Do this = Quote, verbatim, all material below, without pictures.

□ □ □ □ □

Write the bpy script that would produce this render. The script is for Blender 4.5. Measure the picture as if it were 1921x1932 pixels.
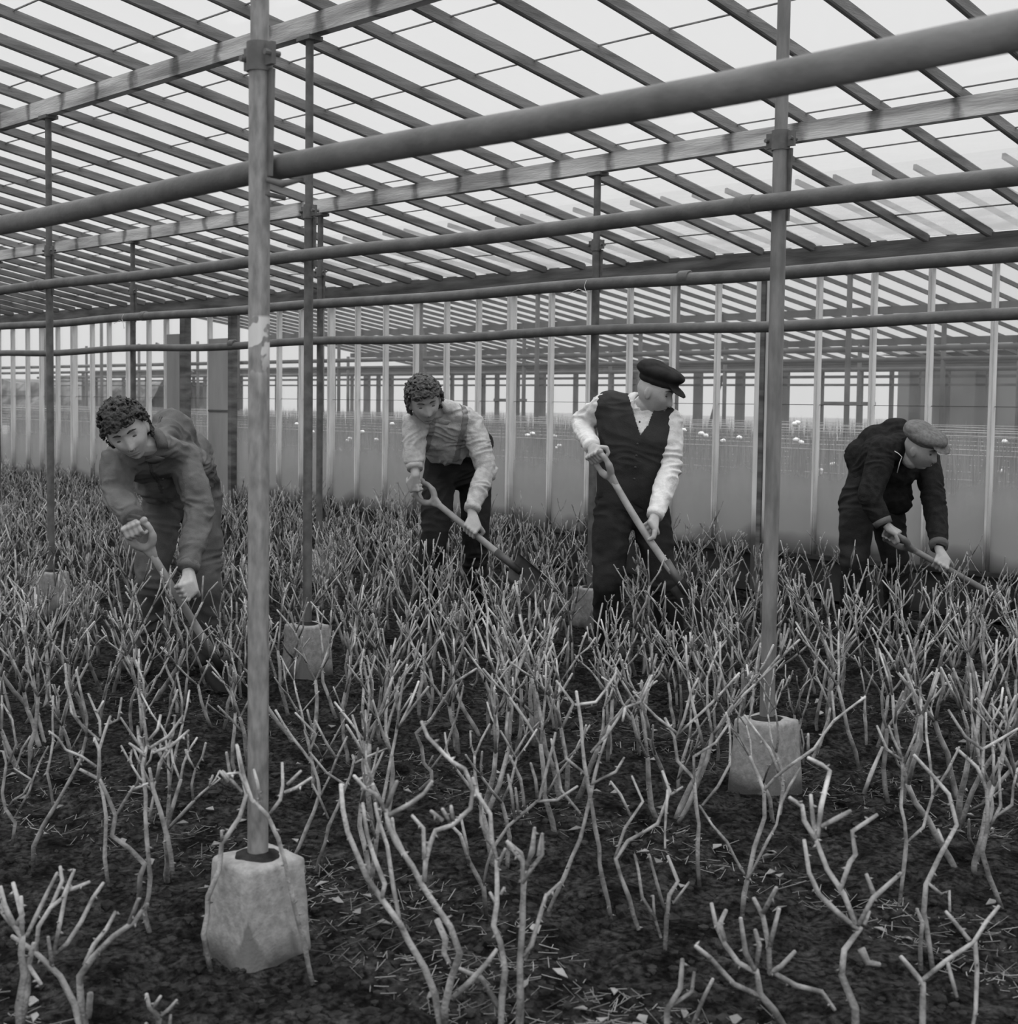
import bpy, bmesh, math, random
from mathutils import Vector as V, Matrix, noise
from math import sin, cos, pi, radians
random.seed(7)
SC = bpy.context.scene
COL = SC.collection
for o in list(bpy.data.objects): bpy.data.objects.remove(o)

# ------------------------------------------------------------ camera
FPX, YAW, PIT, ROL, CX, CY, CH = 2559.2077, radians(44.9329), radians(3.3142), radians(0.7505), 967.6223, 910.6575, 1.3
FW = V((-sin(YAW)*cos(PIT), cos(YAW)*cos(PIT), -sin(PIT)))
_R = V((cos(YAW), sin(YAW), 0)); _U = _R.cross(FW)
RT = _R*cos(ROL)+_U*sin(ROL); UP = -_R*sin(ROL)+_U*cos(ROL)
cd = bpy.data.cameras.new('camera'); cam = bpy.data.objects.new('camera', cd); COL.objects.link(cam)
cam.matrix_world = Matrix(((RT.x, UP.x, -FW.x, 0), (RT.y, UP.y, -FW.y, 0), (RT.z, UP.z, -FW.z, CH), (0, 0, 0, 1)))
cd.sensor_width = 36; cd.sensor_height = 36; cd.lens = FPX/1932*36
cd.shift_x = -(CX-960.5)/1932; cd.shift_y = (CY-966)/1932
cd.clip_start = .05; cd.clip_end = 500
cd.dof.use_dof = True; cd.dof.focus_distance = 6.0; cd.dof.aperture_fstop = 7.0
SC.camera = cam

def ray(x, y): return FW + RT*((x-CX)/FPX) - UP*((y-CY)/FPX)
def at(x, y, k): return V((0, 0, CH)) + ray(x, y)*k          # the point k metres ahead seen at photo pixel x, y

# ------------------------------------------------------------ light
w = bpy.data.worlds.new('overcast_sky'); SC.world = w; w.use_nodes = True
nt = w.node_tree; nt.nodes.clear()
tc = nt.nodes.new('ShaderNodeTexCoord'); sx = nt.nodes.new('ShaderNodeSeparateXYZ')
rp = nt.nodes.new('ShaderNodeValToRGB'); bg = nt.nodes.new('ShaderNodeBackground'); wo = nt.nodes.new('ShaderNodeOutputWorld')
nt.links.new(tc.outputs['Generated'], sx.inputs[0]); nt.links.new(sx.outputs['Z'], rp.inputs[0])
rp.color_ramp.elements[0].position = 0.0; rp.color_ramp.elements[0].color = (.84, .84, .84, 1)
rp.color_ramp.elements[1].position = 0.34; rp.color_ramp.elements[1].color = (.93, .93, .93, 1)
for p_, c_ in ((.5, 1.5), (.7, 3.0), (1.0, 4.4)):      # an overcast sky is about several times brighter overhead than near the horizon
    e_ = rp.color_ramp.elements.new(p_); e_.color = (c_, c_, c_, 1)
nt.links.new(rp.outputs[0], bg.inputs[0]); bg.inputs[1].default_value = 1.0; nt.links.new(bg.outputs[0], wo.inputs[0])
# the photographer's flash, held up beside the camera
fl = bpy.data.lights.new('flash', 'SPOT'); fl.energy = 75; fl.shadow_soft_size = .05; fl.spot_size = radians(80); fl.spot_blend = .8
flo = bpy.data.objects.new('flash', fl); COL.objects.link(flo)
flo.location = V((0, 0, CH)) + RT*.45 + UP*.35 - FW*.05
flo.rotation_euler = (-(at(960, 1000, 5)-flo.location)).to_track_quat('Z', 'Y').to_euler()
SC.view_settings.view_transform = 'Standard'; SC.view_settings.look = 'None'
SC.view_settings.exposure = 0.0; SC.view_settings.gamma = 1.0; SC.view_settings.use_curve_mapping = False

# ------------------------------------------------------------ materials
def mat(name, c, rough=.8, var=.25, scale=8, bump=0, bscale=40, stretch=(1, 1, 1), metal=0, spec=.3, obj=True):
    m = bpy.data.materials.new(name); m.use_nodes = True; t = m.node_tree; b = t.nodes['Principled BSDF']
    b.inputs['Roughness'].default_value = rough; b.inputs['Metallic'].default_value = metal
    b.inputs['Specular IOR Level'].default_value = spec
    co = t.nodes.new('ShaderNodeTexCoord'); mp = t.nodes.new('ShaderNodeMapping'); mp.inputs['Scale'].default_value = stretch
    t.links.new(co.outputs['Object'], mp.inputs[0])
    n = t.nodes.new('ShaderNodeTexNoise'); n.inputs['Scale'].default_value = scale; n.inputs['Detail'].default_value = 6
    t.links.new(mp.outputs[0], n.inputs[0])
    r = t.nodes.new('ShaderNodeValToRGB'); lo = c*(1-var); hi = c*(1+var)
    r.color_ramp.elements[0].position = .35; r.color_ramp.elements[0].color = (lo, lo, lo, 1)
    r.color_ramp.elements[1].position = .65; r.color_ramp.elements[1].color = (hi, hi, hi, 1)
    t.links.new(n.outputs[0], r.inputs[0]); t.links.new(r.outputs[0], b.inputs['Base Color'])
    if bump:
        n2 = t.nodes.new('ShaderNodeTexNoise'); n2.inputs['Scale'].default_value = bscale; n2.inputs['Detail'].default_value = 5
        t.links.new(mp.outputs[0], n2.inputs[0]); bp = t.nodes.new('ShaderNodeBump'); bp.inputs['Distance'].default_value = bump
        t.links.new(n2.outputs[0], bp.inputs['Height']); t.links.new(bp.outputs[0], b.inputs['Normal'])
    m['ramp'] = r.name
    return m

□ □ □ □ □

Output of the exercise =
Write the bpy script that would produce this render. The script is for Blender 4.5. Measure the picture as if it were 1921x1932 pixels.
import bpy, bmesh, math, random
from mathutils import Vector as V, Matrix, noise
from math import sin, cos, pi, radians
random.seed(7)
SC = bpy.context.scene
COL = SC.collection
for o in list(bpy.data.objects): bpy.data.objects.remove(o)

# ------------------------------------------------------------ camera
FPX, YAW, PIT, ROL, CX, CY, CH = 2559.2077, radians(44.9329), radians(3.3142), radians(0.7505), 967.6223, 910.6575, 1.3
FW = V((-sin(YAW)*cos(PIT), cos(YAW)*cos(PIT), -sin(PIT)))
_R = V((cos(YAW), sin(YAW), 0)); _U = _R.cross(FW)
RT = _R*cos(ROL)+_U*sin(ROL); UP = -_R*sin(ROL)+_U*cos(ROL)
cd = bpy.data.cameras.new('camera'); cam = bpy.data.objects.new('camera', cd); COL.objects.link(cam)
cam.matrix_world = Matrix(((RT.x, UP.x, -FW.x, 0), (RT.y, UP.y, -FW.y, 0), (RT.z, UP.z, -FW.z, CH), (0, 0, 0, 1)))
cd.sensor_width = 36; cd.sensor_height = 36; cd.lens = FPX/1932*36
cd.shift_x = -(CX-960.5)/1932; cd.shift_y = (CY-966)/1932
cd.clip_start = .05; cd.clip_end = 500
cd.dof.use_dof = True; cd.dof.focus_distance = 6.0; cd.dof.aperture_fstop = 7.0
SC.camera = cam

def ray(x, y): return FW + RT*((x-CX)/FPX) - UP*((y-CY)/FPX)
def at(x, y, k): return V((0, 0, CH)) + ray(x, y)*k          # the point k metres ahead seen at photo pixel x, y

# ------------------------------------------------------------ light
w = bpy.data.worlds.new('overcast_sky'); SC.world = w; w.use_nodes = True
nt = w.node_tree; nt.nodes.clear()
tc = nt.nodes.new('ShaderNodeTexCoord'); sx = nt.nodes.new('ShaderNodeSeparateXYZ')
rp = nt.nodes.new('ShaderNodeValToRGB'); bg = nt.nodes.new('ShaderNodeBackground'); wo = nt.nodes.new('ShaderNodeOutputWorld')
nt.links.new(tc.outputs['Generated'], sx.inputs[0]); nt.links.new(sx.outputs['Z'], rp.inputs[0])
rp.color_ramp.elements[0].position = 0.0; rp.color_ramp.elements[0].color = (.84, .84, .84, 1)
rp.color_ramp.elements[1].position = 0.34; rp.color_ramp.elements[1].color = (.93, .93, .93, 1)
for p_, c_ in ((.5, 1.5), (.7, 3.0), (1.0, 4.4)):      # an overcast sky is about several times brighter overhead than near the horizon
    e_ = rp.color_ramp.elements.new(p_); e_.color = (c_, c_, c_, 1)
nt.links.new(rp.outputs[0], bg.inputs[0]); bg.inputs[1].default_value = 1.0; nt.links.new(bg.outputs[0], wo.inputs[0])
# the photographer's flash, held up beside the camera
fl = bpy.data.lights.new('flash', 'SPOT'); fl.energy = 75; fl.shadow_soft_size = .05; fl.spot_size = radians(80); fl.spot_blend = .8
flo = bpy.data.objects.new('flash', fl); COL.objects.link(flo)
flo.location = V((0, 0, CH)) + RT*.45 + UP*.35 - FW*.05
flo.rotation_euler = (-(at(960, 1000, 5)-flo.location)).to_track_quat('Z', 'Y').to_euler()
SC.view_settings.view_transform = 'Standard'; SC.view_settings.look = 'None'
SC.view_settings.exposure = 0.0; SC.view_settings.gamma = 1.0; SC.view_settings.use_curve_mapping = False

# ------------------------------------------------------------ materials
def mat(name, c, rough=.8, var=.25, scale=8, bump=0, bscale=40, stretch=(1, 1, 1), metal=0, spec=.3, obj=True):
    m = bpy.data.materials.new(name); m.use_nodes = True; t = m.node_tree; b = t.nodes['Principled BSDF']
    b.inputs['Roughness'].default_value = rough; b.inputs['Metallic'].default_value = metal
    b.inputs['Specular IOR Level'].default_value = spec
    co = t.nodes.new('ShaderNodeTexCoord'); mp = t.nodes.new('ShaderNodeMapping'); mp.inputs['Scale'].default_value = stretch
    t.links.new(co.outputs['Object'], mp.inputs[0])
    n = t.nodes.new('ShaderNodeTexNoise'); n.inputs['Scale'].default_value = scale; n.inputs['Detail'].default_value = 6
    t.links.new(mp.outputs[0], n.inputs[0])
    r = t.nodes.new('ShaderNodeValToRGB'); lo = c*(1-var); hi = c*(1+var)
    r.color_ramp.elements[0].position = .35; r.color_ramp.elements[0].color = (lo, lo, lo, 1)
    r.color_ramp.elements[1].position = .65; r.color_ramp.elements[1].color = (hi, hi, hi, 1)
    t.links.new(n.outputs[0], r.inputs[0]); t.links.new(r.outputs[0], b.inputs['Base Color'])
    if bump:
        n2 = t.nodes.new('ShaderNodeTexNoise'); n2.inputs['Scale'].default_value = bscale; n2.inputs['Detail'].default_value = 5
        t.links.new(mp.outputs[0], n2.inputs[0]); bp = t.nodes.new('ShaderNodeBump'); bp.inputs['Distance'].default_value = bump
        t.links.new(n2.outputs[0], bp.inputs['Height']); t.links.new(bp.outputs[0], b.inputs['Normal'])
    m['ramp'] = r.name
    return m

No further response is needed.